■ TASK DESCRIPTION
Repeat the material in full. Keep every line exactly as it is.

━━ RAW DATA ━━

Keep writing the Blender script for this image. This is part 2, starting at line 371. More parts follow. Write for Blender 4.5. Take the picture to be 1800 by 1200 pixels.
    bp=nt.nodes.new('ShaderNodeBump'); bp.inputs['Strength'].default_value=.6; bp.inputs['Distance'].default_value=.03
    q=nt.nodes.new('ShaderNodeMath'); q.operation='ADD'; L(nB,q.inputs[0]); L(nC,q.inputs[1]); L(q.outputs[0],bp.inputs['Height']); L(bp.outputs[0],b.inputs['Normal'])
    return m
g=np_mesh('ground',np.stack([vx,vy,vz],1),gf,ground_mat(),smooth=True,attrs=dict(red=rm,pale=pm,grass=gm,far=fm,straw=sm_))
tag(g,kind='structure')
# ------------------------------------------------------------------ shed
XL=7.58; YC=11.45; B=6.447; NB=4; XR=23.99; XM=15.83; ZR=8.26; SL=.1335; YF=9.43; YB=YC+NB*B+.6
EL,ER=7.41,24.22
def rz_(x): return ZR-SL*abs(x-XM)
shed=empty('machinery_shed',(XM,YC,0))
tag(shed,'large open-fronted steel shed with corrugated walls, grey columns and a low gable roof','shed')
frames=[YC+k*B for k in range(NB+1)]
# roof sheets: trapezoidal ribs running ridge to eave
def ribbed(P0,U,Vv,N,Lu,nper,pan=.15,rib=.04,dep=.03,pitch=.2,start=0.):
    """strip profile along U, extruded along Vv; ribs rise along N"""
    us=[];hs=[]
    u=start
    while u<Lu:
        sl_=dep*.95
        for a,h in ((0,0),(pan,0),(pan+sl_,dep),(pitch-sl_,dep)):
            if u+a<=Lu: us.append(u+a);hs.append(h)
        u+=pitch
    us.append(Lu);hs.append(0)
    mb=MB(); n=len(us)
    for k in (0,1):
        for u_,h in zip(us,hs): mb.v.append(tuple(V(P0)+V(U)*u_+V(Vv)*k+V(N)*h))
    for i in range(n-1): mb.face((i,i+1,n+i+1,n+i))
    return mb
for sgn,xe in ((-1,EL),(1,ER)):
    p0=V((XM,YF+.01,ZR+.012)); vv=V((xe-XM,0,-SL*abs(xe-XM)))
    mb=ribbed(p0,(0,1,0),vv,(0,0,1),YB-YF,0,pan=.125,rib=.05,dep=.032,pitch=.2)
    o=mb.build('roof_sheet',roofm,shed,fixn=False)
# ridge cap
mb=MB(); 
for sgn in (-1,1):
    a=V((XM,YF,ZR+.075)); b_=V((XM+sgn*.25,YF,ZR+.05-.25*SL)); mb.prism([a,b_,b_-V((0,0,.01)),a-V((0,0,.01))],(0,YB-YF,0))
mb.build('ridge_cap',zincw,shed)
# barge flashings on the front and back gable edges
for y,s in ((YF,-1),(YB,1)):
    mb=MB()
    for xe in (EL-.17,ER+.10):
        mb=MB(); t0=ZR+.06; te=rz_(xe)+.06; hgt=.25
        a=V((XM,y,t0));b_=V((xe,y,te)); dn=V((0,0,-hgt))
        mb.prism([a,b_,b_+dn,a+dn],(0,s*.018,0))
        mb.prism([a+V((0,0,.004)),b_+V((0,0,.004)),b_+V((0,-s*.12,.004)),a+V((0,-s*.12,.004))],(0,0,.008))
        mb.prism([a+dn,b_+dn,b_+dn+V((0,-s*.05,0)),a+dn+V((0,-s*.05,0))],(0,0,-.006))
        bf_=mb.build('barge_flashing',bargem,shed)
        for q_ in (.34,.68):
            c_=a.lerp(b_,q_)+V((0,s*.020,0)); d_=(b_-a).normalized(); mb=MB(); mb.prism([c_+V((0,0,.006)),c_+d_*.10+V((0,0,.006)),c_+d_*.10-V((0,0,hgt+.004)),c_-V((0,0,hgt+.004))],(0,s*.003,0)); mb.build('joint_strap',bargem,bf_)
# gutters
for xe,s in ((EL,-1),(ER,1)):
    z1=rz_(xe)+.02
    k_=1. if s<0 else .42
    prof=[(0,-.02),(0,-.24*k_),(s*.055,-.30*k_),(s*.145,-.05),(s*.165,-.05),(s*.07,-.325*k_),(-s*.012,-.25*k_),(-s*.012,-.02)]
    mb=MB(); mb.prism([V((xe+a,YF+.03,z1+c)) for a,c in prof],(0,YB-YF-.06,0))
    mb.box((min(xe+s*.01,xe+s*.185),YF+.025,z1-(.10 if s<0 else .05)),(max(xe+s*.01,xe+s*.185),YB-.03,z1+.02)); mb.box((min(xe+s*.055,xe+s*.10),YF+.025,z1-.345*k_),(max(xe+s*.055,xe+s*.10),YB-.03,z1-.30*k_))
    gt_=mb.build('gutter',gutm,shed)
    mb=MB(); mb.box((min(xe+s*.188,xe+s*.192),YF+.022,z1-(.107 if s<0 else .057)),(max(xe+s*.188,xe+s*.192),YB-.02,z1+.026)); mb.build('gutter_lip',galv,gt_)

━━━

■ RESULT FOR THIS EXERCISE
Keep writing the Blender script for this image. This is part 2, starting at line 371. More parts follow. Write for Blender 4.5. Take the picture to be 1800 by 1200 pixels.
    bp=nt.nodes.new('ShaderNodeBump'); bp.inputs['Strength'].default_value=.6; bp.inputs['Distance'].default_value=.03
    q=nt.nodes.new('ShaderNodeMath'); q.operation='ADD'; L(nB,q.inputs[0]); L(nC,q.inputs[1]); L(q.outputs[0],bp.inputs['Height']); L(bp.outputs[0],b.inputs['Normal'])
    return m
g=np_mesh('ground',np.stack([vx,vy,vz],1),gf,ground_mat(),smooth=True,attrs=dict(red=rm,pale=pm,grass=gm,far=fm,straw=sm_))
tag(g,kind='structure')
# ------------------------------------------------------------------ shed
XL=7.58; YC=11.45; B=6.447; NB=4; XR=23.99; XM=15.83; ZR=8.26; SL=.1335; YF=9.43; YB=YC+NB*B+.6
EL,ER=7.41,24.22
def rz_(x): return ZR-SL*abs(x-XM)
shed=empty('machinery_shed',(XM,YC,0))
tag(shed,'large open-fronted steel shed with corrugated walls, grey columns and a low gable roof','shed')
frames=[YC+k*B for k in range(NB+1)]
# roof sheets: trapezoidal ribs running ridge to eave
def ribbed(P0,U,Vv,N,Lu,nper,pan=.15,rib=.04,dep=.03,pitch=.2,start=0.):
    """strip profile along U, extruded along Vv; ribs rise along N"""
    us=[];hs=[]
    u=start
    while u<Lu:
        sl_=dep*.95
        for a,h in ((0,0),(pan,0),(pan+sl_,dep),(pitch-sl_,dep)):
            if u+a<=Lu: us.append(u+a);hs.append(h)
        u+=pitch
    us.append(Lu);hs.append(0)
    mb=MB(); n=len(us)
    for k in (0,1):
        for u_,h in zip(us,hs): mb.v.append(tuple(V(P0)+V(U)*u_+V(Vv)*k+V(N)*h))
    for i in range(n-1): mb.face((i,i+1,n+i+1,n+i))
    return mb
for sgn,xe in ((-1,EL),(1,ER)):
    p0=V((XM,YF+.01,ZR+.012)); vv=V((xe-XM,0,-SL*abs(xe-XM)))
    mb=ribbed(p0,(0,1,0),vv,(0,0,1),YB-YF,0,pan=.125,rib=.05,dep=.032,pitch=.2)
    o=mb.build('roof_sheet',roofm,shed,fixn=False)
# ridge cap
mb=MB(); 
for sgn in (-1,1):
    a=V((XM,YF,ZR+.075)); b_=V((XM+sgn*.25,YF,ZR+.05-.25*SL)); mb.prism([a,b_,b_-V((0,0,.01)),a-V((0,0,.01))],(0,YB-YF,0))
mb.build('ridge_cap',zincw,shed)
# barge flashings on the front and back gable edges
for y,s in ((YF,-1),(YB,1)):
    mb=MB()
    for xe in (EL-.17,ER+.10):
        mb=MB(); t0=ZR+.06; te=rz_(xe)+.06; hgt=.25
        a=V((XM,y,t0));b_=V((xe,y,te)); dn=V((0,0,-hgt))
        mb.prism([a,b_,b_+dn,a+dn],(0,s*.018,0))
        mb.prism([a+V((0,0,.004)),b_+V((0,0,.004)),b_+V((0,-s*.12,.004)),a+V((0,-s*.12,.004))],(0,0,.008))
        mb.prism([a+dn,b_+dn,b_+dn+V((0,-s*.05,0)),a+dn+V((0,-s*.05,0))],(0,0,-.006))
        bf_=mb.build('barge_flashing',bargem,shed)
        for q_ in (.34,.68):
            c_=a.lerp(b_,q_)+V((0,s*.020,0)); d_=(b_-a).normalized(); mb=MB(); mb.prism([c_+V((0,0,.006)),c_+d_*.10+V((0,0,.006)),c_+d_*.10-V((0,0,hgt+.004)),c_-V((0,0,hgt+.004))],(0,s*.003,0)); mb.build('joint_strap',bargem,bf_)
# gutters
for xe,s in ((EL,-1),(ER,1)):
    z1=rz_(xe)+.02
    k_=1. if s<0 else .42
    prof=[(0,-.02),(0,-.24*k_),(s*.055,-.30*k_),(s*.145,-.05),(s*.165,-.05),(s*.07,-.325*k_),(-s*.012,-.25*k_),(-s*.012,-.02)]
    mb=MB(); mb.prism([V((xe+a,YF+.03,z1+c)) for a,c in prof],(0,YB-YF-.06,0))
    mb.box((min(xe+s*.01,xe+s*.185),YF+.025,z1-(.10 if s<0 else .05)),(max(xe+s*.01,xe+s*.185),YB-.03,z1+.02)); mb.box((min(xe+s*.055,xe+s*.10),YF+.025,z1-.345*k_),(max(xe+s*.055,xe+s*.10),YB-.03,z1-.30*k_))
    gt_=mb.build('gutter',gutm,shed)
    mb=MB(); mb.box((min(xe+s*.188,xe+s*.192),YF+.022,z1-(.107 if s<0 else .057)),(max(xe+s*.188,xe+s*.192),YB-.02,z1+.026)); mb.build('gutter_lip',galv,gt_)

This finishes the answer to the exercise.